• Work to be completed
Write out all of the data without omission, exactly as shown.

• Data
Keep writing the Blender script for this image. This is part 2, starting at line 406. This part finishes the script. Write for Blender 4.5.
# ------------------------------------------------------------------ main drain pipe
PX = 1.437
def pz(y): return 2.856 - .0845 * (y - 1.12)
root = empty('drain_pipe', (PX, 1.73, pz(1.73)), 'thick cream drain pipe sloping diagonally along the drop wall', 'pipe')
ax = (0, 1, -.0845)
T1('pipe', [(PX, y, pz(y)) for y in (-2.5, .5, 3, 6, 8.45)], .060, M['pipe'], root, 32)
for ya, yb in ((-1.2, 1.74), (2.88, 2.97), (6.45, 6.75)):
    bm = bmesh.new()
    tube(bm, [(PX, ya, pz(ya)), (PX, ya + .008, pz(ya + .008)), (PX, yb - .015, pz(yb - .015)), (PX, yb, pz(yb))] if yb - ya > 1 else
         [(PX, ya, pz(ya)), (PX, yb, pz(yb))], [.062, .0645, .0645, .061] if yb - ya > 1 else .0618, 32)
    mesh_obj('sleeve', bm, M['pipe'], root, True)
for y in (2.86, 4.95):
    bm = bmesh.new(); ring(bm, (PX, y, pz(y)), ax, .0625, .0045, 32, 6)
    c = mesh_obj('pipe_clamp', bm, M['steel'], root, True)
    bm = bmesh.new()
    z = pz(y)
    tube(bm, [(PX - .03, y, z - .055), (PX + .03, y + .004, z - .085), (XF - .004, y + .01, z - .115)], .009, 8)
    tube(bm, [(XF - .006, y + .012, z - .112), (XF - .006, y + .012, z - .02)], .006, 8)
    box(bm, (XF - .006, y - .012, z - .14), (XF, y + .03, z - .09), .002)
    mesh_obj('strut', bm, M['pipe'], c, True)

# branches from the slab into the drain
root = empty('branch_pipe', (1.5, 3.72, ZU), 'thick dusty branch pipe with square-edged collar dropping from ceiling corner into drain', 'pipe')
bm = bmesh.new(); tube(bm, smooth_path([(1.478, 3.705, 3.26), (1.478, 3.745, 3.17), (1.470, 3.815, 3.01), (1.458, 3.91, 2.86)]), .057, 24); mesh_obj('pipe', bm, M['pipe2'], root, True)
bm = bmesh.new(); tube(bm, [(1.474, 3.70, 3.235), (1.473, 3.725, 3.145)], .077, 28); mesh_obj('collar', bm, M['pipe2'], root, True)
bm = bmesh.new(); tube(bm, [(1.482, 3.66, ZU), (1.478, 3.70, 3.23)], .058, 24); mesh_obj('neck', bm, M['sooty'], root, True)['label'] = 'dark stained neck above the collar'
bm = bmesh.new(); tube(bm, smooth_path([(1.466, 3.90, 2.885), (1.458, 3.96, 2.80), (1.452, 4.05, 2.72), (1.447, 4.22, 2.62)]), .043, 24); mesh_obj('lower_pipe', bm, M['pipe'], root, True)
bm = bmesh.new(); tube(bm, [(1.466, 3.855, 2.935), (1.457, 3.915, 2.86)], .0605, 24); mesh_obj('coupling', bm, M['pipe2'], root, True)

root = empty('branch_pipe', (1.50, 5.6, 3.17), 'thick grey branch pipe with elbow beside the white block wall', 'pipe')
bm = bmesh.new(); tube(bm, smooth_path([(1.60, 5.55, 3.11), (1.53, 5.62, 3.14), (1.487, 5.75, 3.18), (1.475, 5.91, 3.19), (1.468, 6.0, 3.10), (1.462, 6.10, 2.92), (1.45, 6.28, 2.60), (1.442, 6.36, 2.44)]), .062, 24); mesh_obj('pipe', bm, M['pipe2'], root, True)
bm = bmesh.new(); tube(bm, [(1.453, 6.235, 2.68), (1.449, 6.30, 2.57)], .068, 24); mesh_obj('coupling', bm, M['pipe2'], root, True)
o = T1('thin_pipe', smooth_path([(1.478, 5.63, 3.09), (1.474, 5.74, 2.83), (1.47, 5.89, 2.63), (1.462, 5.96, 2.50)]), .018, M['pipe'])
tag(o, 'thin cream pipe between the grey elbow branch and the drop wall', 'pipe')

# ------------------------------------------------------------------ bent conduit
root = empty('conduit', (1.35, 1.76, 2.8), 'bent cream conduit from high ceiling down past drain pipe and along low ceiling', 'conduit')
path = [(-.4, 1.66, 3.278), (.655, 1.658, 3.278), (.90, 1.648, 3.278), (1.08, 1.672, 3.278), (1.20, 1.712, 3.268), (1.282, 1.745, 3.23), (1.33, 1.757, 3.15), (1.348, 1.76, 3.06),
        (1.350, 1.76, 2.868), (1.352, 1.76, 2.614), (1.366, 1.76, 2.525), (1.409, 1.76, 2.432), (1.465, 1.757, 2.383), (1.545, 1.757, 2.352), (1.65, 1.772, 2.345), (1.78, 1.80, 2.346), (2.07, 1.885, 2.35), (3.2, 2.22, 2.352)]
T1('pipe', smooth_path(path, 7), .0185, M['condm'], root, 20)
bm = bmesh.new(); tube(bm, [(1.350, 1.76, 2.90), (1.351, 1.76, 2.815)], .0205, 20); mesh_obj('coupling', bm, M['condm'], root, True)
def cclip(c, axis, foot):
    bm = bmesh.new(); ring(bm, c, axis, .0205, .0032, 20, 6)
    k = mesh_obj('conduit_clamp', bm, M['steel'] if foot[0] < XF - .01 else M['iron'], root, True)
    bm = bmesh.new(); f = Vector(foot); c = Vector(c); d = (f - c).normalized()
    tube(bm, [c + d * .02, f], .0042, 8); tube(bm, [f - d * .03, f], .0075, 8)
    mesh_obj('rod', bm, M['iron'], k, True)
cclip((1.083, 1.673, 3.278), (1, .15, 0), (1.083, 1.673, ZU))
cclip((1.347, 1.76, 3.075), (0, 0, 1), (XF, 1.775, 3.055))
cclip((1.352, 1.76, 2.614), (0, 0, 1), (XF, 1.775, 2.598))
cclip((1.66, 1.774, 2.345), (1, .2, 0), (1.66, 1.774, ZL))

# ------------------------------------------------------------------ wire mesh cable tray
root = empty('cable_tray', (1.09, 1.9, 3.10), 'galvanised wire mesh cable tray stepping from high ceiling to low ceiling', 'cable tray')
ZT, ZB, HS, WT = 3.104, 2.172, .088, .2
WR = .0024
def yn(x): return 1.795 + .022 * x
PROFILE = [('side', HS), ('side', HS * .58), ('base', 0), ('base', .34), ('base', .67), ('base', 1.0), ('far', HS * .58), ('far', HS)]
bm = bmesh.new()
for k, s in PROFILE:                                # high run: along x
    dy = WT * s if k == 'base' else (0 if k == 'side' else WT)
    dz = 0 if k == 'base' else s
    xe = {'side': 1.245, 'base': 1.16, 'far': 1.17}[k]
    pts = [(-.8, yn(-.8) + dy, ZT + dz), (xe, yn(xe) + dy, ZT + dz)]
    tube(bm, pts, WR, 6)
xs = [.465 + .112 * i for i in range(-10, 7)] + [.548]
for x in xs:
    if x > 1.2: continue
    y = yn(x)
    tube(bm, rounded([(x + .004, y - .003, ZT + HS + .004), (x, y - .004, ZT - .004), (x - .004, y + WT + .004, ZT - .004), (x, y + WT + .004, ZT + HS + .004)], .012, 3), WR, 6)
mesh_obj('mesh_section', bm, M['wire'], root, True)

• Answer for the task
Keep writing the Blender script for this image. This is part 2, starting at line 406. This part finishes the script. Write for Blender 4.5.
# ------------------------------------------------------------------ main drain pipe
PX = 1.437
def pz(y): return 2.856 - .0845 * (y - 1.12)
root = empty('drain_pipe', (PX, 1.73, pz(1.73)), 'thick cream drain pipe sloping diagonally along the drop wall', 'pipe')
ax = (0, 1, -.0845)
T1('pipe', [(PX, y, pz(y)) for y in (-2.5, .5, 3, 6, 8.45)], .060, M['pipe'], root, 32)
for ya, yb in ((-1.2, 1.74), (2.88, 2.97), (6.45, 6.75)):
    bm = bmesh.new()
    tube(bm, [(PX, ya, pz(ya)), (PX, ya + .008, pz(ya + .008)), (PX, yb - .015, pz(yb - .015)), (PX, yb, pz(yb))] if yb - ya > 1 else
         [(PX, ya, pz(ya)), (PX, yb, pz(yb))], [.062, .0645, .0645, .061] if yb - ya > 1 else .0618, 32)
    mesh_obj('sleeve', bm, M['pipe'], root, True)
for y in (2.86, 4.95):
    bm = bmesh.new(); ring(bm, (PX, y, pz(y)), ax, .0625, .0045, 32, 6)
    c = mesh_obj('pipe_clamp', bm, M['steel'], root, True)
    bm = bmesh.new()
    z = pz(y)
    tube(bm, [(PX - .03, y, z - .055), (PX + .03, y + .004, z - .085), (XF - .004, y + .01, z - .115)], .009, 8)
    tube(bm, [(XF - .006, y + .012, z - .112), (XF - .006, y + .012, z - .02)], .006, 8)
    box(bm, (XF - .006, y - .012, z - .14), (XF, y + .03, z - .09), .002)
    mesh_obj('strut', bm, M['pipe'], c, True)

# branches from the slab into the drain
root = empty('branch_pipe', (1.5, 3.72, ZU), 'thick dusty branch pipe with square-edged collar dropping from ceiling corner into drain', 'pipe')
bm = bmesh.new(); tube(bm, smooth_path([(1.478, 3.705, 3.26), (1.478, 3.745, 3.17), (1.470, 3.815, 3.01), (1.458, 3.91, 2.86)]), .057, 24); mesh_obj('pipe', bm, M['pipe2'], root, True)
bm = bmesh.new(); tube(bm, [(1.474, 3.70, 3.235), (1.473, 3.725, 3.145)], .077, 28); mesh_obj('collar', bm, M['pipe2'], root, True)
bm = bmesh.new(); tube(bm, [(1.482, 3.66, ZU), (1.478, 3.70, 3.23)], .058, 24); mesh_obj('neck', bm, M['sooty'], root, True)['label'] = 'dark stained neck above the collar'
bm = bmesh.new(); tube(bm, smooth_path([(1.466, 3.90, 2.885), (1.458, 3.96, 2.80), (1.452, 4.05, 2.72), (1.447, 4.22, 2.62)]), .043, 24); mesh_obj('lower_pipe', bm, M['pipe'], root, True)
bm = bmesh.new(); tube(bm, [(1.466, 3.855, 2.935), (1.457, 3.915, 2.86)], .0605, 24); mesh_obj('coupling', bm, M['pipe2'], root, True)

root = empty('branch_pipe', (1.50, 5.6, 3.17), 'thick grey branch pipe with elbow beside the white block wall', 'pipe')
bm = bmesh.new(); tube(bm, smooth_path([(1.60, 5.55, 3.11), (1.53, 5.62, 3.14), (1.487, 5.75, 3.18), (1.475, 5.91, 3.19), (1.468, 6.0, 3.10), (1.462, 6.10, 2.92), (1.45, 6.28, 2.60), (1.442, 6.36, 2.44)]), .062, 24); mesh_obj('pipe', bm, M['pipe2'], root, True)
bm = bmesh.new(); tube(bm, [(1.453, 6.235, 2.68), (1.449, 6.30, 2.57)], .068, 24); mesh_obj('coupling', bm, M['pipe2'], root, True)
o = T1('thin_pipe', smooth_path([(1.478, 5.63, 3.09), (1.474, 5.74, 2.83), (1.47, 5.89, 2.63), (1.462, 5.96, 2.50)]), .018, M['pipe'])
tag(o, 'thin cream pipe between the grey elbow branch and the drop wall', 'pipe')

# ------------------------------------------------------------------ bent conduit
root = empty('conduit', (1.35, 1.76, 2.8), 'bent cream conduit from high ceiling down past drain pipe and along low ceiling', 'conduit')
path = [(-.4, 1.66, 3.278), (.655, 1.658, 3.278), (.90, 1.648, 3.278), (1.08, 1.672, 3.278), (1.20, 1.712, 3.268), (1.282, 1.745, 3.23), (1.33, 1.757, 3.15), (1.348, 1.76, 3.06),
        (1.350, 1.76, 2.868), (1.352, 1.76, 2.614), (1.366, 1.76, 2.525), (1.409, 1.76, 2.432), (1.465, 1.757, 2.383), (1.545, 1.757, 2.352), (1.65, 1.772, 2.345), (1.78, 1.80, 2.346), (2.07, 1.885, 2.35), (3.2, 2.22, 2.352)]
T1('pipe', smooth_path(path, 7), .0185, M['condm'], root, 20)
bm = bmesh.new(); tube(bm, [(1.350, 1.76, 2.90), (1.351, 1.76, 2.815)], .0205, 20); mesh_obj('coupling', bm, M['condm'], root, True)
def cclip(c, axis, foot):
    bm = bmesh.new(); ring(bm, c, axis, .0205, .0032, 20, 6)
    k = mesh_obj('conduit_clamp', bm, M['steel'] if foot[0] < XF - .01 else M['iron'], root, True)
    bm = bmesh.new(); f = Vector(foot); c = Vector(c); d = (f - c).normalized()
    tube(bm, [c + d * .02, f], .0042, 8); tube(bm, [f - d * .03, f], .0075, 8)
    mesh_obj('rod', bm, M['iron'], k, True)
cclip((1.083, 1.673, 3.278), (1, .15, 0), (1.083, 1.673, ZU))
cclip((1.347, 1.76, 3.075), (0, 0, 1), (XF, 1.775, 3.055))
cclip((1.352, 1.76, 2.614), (0, 0, 1), (XF, 1.775, 2.598))
cclip((1.66, 1.774, 2.345), (1, .2, 0), (1.66, 1.774, ZL))

# ------------------------------------------------------------------ wire mesh cable tray
root = empty('cable_tray', (1.09, 1.9, 3.10), 'galvanised wire mesh cable tray stepping from high ceiling to low ceiling', 'cable tray')
ZT, ZB, HS, WT = 3.104, 2.172, .088, .2
WR = .0024
def yn(x): return 1.795 + .022 * x
PROFILE = [('side', HS), ('side', HS * .58), ('base', 0), ('base', .34), ('base', .67), ('base', 1.0), ('far', HS * .58), ('far', HS)]
bm = bmesh.new()
for k, s in PROFILE:                                # high run: along x
    dy = WT * s if k == 'base' else (0 if k == 'side' else WT)
    dz = 0 if k == 'base' else s
    xe = {'side': 1.245, 'base': 1.16, 'far': 1.17}[k]
    pts = [(-.8, yn(-.8) + dy, ZT + dz), (xe, yn(xe) + dy, ZT + dz)]
    tube(bm, pts, WR, 6)
xs = [.465 + .112 * i for i in range(-10, 7)] + [.548]
for x in xs:
    if x > 1.2: continue
    y = yn(x)
    tube(bm, rounded([(x + .004, y - .003, ZT + HS + .004), (x, y - .004, ZT - .004), (x - .004, y + WT + .004, ZT - .004), (x, y + WT + .004, ZT + HS + .004)], .012, 3), WR, 6)
mesh_obj('mesh_section', bm, M['wire'], root, True)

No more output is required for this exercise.